Extracted data entries
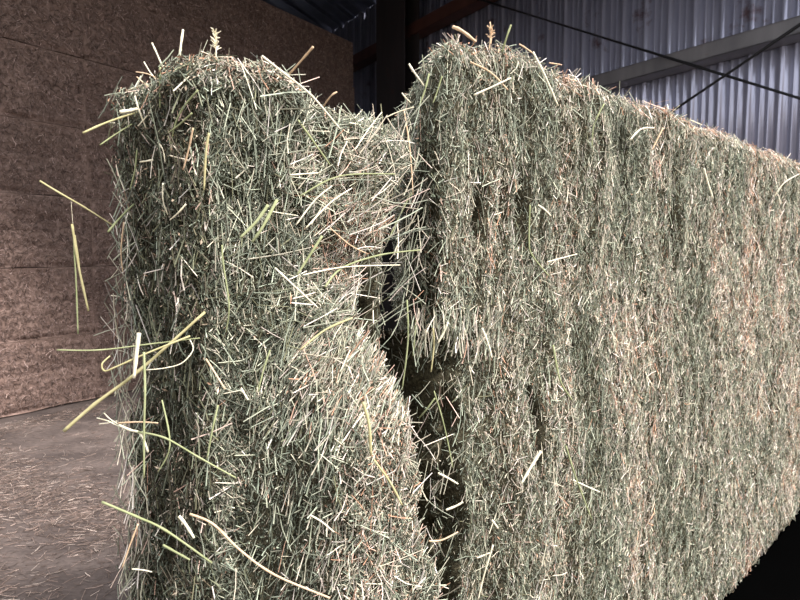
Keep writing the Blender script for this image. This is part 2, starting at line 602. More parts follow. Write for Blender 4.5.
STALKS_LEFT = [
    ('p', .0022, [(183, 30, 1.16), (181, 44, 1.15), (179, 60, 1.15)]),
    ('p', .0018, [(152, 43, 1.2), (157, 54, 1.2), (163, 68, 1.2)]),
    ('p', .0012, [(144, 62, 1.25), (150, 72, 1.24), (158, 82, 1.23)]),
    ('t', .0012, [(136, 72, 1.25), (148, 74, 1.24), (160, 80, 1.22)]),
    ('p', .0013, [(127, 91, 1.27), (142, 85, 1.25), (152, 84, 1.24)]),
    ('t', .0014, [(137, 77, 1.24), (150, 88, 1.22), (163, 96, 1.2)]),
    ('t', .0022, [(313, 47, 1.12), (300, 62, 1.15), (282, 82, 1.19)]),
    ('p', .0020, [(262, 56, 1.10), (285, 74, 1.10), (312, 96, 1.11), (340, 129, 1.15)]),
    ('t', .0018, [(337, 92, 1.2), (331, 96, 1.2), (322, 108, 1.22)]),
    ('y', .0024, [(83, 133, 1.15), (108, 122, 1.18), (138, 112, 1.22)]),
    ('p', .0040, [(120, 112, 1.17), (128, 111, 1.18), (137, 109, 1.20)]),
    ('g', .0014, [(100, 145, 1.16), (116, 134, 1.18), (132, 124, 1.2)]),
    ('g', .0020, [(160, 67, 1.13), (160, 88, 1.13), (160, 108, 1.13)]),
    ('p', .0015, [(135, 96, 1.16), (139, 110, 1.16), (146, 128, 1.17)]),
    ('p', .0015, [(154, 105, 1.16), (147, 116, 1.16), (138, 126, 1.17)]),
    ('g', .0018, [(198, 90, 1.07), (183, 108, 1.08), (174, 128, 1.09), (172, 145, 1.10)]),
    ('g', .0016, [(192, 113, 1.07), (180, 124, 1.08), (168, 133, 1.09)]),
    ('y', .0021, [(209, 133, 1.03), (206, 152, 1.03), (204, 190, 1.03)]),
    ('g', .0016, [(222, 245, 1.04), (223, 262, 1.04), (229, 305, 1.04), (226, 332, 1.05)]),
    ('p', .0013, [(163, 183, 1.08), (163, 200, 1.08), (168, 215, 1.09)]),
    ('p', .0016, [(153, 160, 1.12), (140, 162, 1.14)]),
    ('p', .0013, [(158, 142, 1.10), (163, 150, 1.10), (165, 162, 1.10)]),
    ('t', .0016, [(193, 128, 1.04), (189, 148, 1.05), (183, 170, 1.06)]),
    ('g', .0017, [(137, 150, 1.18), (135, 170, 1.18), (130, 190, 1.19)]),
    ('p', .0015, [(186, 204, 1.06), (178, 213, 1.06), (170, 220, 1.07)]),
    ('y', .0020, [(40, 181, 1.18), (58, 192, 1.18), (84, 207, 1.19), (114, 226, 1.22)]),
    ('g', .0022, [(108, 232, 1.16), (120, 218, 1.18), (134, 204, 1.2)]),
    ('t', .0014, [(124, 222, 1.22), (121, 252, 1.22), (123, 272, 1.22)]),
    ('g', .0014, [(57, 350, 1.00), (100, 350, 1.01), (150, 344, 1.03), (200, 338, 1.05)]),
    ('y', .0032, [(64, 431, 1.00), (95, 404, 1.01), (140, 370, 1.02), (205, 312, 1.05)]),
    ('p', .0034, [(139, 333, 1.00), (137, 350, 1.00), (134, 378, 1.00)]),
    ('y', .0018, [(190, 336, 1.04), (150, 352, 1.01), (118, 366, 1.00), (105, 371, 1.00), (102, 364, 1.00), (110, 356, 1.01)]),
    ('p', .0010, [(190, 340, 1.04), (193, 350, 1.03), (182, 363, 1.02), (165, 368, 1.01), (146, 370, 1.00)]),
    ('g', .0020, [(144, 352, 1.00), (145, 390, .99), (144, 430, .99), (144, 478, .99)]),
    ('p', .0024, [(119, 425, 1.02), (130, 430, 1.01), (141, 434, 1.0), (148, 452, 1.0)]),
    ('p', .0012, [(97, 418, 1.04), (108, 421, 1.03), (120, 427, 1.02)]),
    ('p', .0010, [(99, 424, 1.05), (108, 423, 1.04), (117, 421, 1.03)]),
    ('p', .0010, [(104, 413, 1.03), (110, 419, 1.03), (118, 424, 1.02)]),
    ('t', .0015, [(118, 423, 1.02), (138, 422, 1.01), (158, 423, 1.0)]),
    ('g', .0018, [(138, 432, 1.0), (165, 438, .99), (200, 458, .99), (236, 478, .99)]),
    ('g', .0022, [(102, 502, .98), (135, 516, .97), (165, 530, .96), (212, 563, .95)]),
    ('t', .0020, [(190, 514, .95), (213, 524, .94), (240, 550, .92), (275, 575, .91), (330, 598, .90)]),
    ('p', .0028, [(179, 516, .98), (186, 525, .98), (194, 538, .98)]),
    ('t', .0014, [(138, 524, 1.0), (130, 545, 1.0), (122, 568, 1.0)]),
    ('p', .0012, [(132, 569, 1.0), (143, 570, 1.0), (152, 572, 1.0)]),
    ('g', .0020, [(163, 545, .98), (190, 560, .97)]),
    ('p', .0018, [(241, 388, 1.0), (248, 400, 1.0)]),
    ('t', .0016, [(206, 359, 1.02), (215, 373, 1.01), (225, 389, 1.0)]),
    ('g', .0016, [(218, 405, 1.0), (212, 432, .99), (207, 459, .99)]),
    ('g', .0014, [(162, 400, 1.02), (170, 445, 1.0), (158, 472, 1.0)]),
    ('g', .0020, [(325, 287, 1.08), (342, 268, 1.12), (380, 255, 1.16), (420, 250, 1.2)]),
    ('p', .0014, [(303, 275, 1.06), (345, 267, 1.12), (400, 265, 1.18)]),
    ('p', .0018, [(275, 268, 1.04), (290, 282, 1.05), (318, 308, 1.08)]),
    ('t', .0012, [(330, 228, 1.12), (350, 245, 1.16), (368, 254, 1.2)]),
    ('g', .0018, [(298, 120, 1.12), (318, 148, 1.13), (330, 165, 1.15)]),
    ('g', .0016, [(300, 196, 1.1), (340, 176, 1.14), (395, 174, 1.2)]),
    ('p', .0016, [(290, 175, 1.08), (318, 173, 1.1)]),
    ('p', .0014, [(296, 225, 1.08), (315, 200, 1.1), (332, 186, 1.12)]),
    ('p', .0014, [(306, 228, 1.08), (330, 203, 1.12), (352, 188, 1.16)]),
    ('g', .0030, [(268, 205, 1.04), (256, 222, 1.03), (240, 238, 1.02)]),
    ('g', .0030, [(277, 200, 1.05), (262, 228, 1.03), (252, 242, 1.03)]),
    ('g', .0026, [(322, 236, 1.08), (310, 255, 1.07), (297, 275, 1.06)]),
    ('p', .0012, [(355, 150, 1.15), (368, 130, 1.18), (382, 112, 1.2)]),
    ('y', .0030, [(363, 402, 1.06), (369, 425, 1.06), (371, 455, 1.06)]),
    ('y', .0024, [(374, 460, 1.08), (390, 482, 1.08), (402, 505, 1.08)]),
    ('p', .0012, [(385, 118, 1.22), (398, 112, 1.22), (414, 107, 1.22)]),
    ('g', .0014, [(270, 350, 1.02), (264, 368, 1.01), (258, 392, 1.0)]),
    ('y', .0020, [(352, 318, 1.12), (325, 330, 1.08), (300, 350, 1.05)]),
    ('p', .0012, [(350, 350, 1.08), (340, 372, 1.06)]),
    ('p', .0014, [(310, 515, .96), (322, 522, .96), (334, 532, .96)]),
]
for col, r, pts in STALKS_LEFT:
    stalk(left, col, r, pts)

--

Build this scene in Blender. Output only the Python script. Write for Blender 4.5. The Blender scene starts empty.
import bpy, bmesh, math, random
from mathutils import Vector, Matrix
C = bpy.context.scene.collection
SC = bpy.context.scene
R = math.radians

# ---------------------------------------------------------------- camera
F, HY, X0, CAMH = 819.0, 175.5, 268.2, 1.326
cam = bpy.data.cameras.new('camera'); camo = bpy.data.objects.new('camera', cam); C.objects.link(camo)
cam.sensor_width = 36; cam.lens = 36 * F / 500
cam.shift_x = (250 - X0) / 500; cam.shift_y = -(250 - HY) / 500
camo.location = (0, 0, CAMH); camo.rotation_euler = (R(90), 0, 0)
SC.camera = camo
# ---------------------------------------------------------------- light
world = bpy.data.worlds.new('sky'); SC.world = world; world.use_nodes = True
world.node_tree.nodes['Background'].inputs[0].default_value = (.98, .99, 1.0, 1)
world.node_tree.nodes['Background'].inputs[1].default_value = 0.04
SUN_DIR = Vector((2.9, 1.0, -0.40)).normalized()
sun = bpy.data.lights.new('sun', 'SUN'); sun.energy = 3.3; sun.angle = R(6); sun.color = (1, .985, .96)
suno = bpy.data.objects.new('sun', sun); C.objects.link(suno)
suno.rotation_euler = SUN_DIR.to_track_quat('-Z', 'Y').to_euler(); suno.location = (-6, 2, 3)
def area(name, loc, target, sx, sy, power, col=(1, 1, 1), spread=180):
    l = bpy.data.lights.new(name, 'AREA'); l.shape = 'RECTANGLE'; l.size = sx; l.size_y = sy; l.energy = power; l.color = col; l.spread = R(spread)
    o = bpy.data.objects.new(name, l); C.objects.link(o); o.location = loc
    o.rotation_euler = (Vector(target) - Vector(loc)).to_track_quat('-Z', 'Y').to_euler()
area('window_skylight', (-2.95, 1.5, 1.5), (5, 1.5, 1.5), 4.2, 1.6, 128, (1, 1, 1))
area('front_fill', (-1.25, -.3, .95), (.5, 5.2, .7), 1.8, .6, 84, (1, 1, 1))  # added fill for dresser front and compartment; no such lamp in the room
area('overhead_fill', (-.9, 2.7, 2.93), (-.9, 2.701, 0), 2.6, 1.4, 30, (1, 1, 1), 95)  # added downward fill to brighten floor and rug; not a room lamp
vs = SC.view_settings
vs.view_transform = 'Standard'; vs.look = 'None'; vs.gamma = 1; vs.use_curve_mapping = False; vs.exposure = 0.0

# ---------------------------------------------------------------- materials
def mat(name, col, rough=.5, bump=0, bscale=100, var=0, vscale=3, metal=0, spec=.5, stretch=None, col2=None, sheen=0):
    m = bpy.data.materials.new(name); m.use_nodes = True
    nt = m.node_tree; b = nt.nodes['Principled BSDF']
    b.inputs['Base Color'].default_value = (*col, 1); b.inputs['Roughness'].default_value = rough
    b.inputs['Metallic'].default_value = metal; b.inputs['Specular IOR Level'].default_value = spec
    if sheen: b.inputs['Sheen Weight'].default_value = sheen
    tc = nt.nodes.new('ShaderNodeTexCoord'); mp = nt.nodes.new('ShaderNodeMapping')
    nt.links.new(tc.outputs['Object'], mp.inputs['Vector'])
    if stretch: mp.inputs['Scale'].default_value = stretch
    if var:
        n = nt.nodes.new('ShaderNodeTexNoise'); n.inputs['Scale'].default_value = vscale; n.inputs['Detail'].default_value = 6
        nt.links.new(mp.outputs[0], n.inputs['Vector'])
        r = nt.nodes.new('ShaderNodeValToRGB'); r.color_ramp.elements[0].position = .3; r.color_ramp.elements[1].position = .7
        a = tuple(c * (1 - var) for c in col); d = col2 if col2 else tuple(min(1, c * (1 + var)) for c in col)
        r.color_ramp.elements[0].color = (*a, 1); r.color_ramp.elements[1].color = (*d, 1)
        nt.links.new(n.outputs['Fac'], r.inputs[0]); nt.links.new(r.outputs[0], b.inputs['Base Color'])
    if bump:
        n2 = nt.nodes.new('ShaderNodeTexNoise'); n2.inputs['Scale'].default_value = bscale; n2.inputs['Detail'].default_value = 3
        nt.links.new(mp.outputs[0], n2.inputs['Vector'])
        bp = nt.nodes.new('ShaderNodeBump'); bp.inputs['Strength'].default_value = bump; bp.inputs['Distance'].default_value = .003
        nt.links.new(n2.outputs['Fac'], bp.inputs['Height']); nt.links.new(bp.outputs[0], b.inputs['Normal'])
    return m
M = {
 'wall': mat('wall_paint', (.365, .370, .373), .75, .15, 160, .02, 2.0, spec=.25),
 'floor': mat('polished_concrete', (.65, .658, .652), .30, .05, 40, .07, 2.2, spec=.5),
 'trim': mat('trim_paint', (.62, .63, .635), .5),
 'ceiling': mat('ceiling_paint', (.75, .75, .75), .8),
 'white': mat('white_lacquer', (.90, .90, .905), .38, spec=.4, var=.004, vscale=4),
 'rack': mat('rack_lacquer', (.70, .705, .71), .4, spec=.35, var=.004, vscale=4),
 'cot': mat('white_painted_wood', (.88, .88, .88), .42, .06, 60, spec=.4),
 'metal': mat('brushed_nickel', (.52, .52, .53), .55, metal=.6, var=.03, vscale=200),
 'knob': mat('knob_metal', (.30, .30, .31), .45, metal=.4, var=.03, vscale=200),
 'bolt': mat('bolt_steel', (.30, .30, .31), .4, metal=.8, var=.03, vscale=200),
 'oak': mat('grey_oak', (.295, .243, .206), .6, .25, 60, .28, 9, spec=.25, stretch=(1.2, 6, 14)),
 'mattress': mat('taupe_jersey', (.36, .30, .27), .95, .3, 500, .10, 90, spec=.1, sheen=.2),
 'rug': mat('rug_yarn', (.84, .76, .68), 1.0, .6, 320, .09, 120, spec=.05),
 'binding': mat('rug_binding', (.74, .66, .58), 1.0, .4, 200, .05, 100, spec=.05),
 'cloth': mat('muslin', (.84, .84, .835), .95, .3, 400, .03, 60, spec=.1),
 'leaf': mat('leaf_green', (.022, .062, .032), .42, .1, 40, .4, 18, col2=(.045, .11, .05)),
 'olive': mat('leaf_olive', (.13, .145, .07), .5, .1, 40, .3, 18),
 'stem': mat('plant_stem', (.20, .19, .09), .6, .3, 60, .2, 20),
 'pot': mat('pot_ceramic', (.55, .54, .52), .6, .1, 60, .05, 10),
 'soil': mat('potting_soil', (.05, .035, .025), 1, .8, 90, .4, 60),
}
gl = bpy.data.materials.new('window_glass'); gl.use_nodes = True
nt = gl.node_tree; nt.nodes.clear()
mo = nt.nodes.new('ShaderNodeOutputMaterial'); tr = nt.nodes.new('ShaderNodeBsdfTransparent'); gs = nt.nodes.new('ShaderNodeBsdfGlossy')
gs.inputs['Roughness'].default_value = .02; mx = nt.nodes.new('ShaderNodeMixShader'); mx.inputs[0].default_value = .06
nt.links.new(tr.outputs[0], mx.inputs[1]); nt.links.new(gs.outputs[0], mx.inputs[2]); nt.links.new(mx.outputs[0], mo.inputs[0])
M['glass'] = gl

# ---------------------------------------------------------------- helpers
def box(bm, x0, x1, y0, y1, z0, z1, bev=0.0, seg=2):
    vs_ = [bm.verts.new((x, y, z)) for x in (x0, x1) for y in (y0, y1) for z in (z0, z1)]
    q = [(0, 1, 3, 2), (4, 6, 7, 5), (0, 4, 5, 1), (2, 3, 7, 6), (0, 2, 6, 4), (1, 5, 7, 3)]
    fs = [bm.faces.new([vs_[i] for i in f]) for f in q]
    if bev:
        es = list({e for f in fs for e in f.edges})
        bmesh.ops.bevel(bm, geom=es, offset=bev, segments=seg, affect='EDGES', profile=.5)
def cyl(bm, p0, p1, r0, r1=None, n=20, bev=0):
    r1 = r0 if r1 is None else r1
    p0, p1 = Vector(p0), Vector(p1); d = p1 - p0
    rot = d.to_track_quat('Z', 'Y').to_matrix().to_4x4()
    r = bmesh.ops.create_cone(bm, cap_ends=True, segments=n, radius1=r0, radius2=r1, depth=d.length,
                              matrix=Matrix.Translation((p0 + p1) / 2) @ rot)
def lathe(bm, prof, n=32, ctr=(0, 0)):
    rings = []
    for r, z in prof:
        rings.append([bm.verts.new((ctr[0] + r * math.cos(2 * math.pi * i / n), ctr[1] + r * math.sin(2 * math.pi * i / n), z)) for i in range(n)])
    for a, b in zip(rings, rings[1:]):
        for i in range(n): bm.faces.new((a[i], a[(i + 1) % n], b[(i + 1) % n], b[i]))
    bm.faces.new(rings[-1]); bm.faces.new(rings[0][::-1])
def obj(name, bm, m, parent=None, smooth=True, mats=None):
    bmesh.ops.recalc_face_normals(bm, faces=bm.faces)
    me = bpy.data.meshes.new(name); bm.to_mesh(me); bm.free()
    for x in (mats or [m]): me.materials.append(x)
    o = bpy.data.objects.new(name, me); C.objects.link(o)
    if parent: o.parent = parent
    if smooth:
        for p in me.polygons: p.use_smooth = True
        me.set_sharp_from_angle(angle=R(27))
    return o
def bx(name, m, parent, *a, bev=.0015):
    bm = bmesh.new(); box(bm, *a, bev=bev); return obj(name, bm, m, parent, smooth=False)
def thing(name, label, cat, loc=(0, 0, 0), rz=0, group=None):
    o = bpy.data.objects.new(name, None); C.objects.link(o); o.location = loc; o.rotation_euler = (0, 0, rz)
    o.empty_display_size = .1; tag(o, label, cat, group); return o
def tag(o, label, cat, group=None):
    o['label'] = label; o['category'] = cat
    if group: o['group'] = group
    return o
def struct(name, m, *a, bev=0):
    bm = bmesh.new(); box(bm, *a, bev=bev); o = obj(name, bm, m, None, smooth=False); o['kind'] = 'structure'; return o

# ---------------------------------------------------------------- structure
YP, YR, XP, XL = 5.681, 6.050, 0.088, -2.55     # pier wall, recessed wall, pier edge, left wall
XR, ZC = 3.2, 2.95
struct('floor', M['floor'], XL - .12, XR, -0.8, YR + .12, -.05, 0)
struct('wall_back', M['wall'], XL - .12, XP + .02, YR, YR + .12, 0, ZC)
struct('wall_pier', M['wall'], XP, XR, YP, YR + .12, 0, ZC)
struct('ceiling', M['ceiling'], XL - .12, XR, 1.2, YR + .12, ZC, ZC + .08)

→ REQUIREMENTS
Work out how many lines above have the string "scene" in them, and give only the number.

→ SOLUTION TO THIS TASK
3